- The problem:
Return the lines where the word "script" occurs.

==================================================

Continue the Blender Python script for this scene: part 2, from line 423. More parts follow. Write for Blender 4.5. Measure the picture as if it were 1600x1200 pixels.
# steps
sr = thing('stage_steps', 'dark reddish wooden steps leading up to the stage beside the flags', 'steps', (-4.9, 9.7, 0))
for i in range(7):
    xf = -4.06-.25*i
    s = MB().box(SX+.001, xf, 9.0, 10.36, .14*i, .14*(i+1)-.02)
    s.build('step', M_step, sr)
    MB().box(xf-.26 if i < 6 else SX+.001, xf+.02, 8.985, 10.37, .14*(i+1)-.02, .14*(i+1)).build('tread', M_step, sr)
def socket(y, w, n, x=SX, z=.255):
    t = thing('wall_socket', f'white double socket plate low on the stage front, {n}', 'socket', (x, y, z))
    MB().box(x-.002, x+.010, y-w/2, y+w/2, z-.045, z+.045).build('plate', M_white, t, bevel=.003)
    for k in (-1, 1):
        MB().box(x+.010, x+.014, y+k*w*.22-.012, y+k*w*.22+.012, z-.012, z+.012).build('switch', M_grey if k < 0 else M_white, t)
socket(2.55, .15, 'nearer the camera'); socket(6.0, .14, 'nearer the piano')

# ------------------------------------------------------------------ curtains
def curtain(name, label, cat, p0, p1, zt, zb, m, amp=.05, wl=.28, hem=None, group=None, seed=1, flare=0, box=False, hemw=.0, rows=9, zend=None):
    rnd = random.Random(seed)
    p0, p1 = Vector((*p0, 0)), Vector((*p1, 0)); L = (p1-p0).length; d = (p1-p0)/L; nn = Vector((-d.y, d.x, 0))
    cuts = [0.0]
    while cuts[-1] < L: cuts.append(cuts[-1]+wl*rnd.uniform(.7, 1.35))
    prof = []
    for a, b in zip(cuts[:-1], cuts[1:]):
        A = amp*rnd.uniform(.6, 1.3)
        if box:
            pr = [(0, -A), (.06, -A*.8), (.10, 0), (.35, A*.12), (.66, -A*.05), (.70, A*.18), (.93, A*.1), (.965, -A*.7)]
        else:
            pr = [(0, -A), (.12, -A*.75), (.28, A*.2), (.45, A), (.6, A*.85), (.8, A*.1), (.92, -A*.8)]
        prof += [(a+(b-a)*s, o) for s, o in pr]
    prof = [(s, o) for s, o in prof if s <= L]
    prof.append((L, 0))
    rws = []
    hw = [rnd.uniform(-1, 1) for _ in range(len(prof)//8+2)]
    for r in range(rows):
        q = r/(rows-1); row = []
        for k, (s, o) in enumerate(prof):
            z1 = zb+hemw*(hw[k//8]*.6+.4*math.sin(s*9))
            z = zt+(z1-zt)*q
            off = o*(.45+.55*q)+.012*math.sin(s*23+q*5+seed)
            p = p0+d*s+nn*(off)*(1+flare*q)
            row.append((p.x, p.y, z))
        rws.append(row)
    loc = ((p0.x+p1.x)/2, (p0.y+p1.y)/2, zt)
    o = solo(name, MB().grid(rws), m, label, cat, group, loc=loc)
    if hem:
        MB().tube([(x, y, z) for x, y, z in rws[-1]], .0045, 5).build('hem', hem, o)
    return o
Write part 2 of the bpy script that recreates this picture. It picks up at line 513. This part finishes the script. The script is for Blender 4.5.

==================================================

- Solution for this exercise:
Continue the Blender Python script for this scene: part 2, from line 423. More parts follow. Write for Blender 4.5. Measure the picture as if it were 1600x1200 pixels.
Write part 2 of the bpy script that recreates this picture. It picks up at line 513. This part finishes the script. The script is for Blender 4.5.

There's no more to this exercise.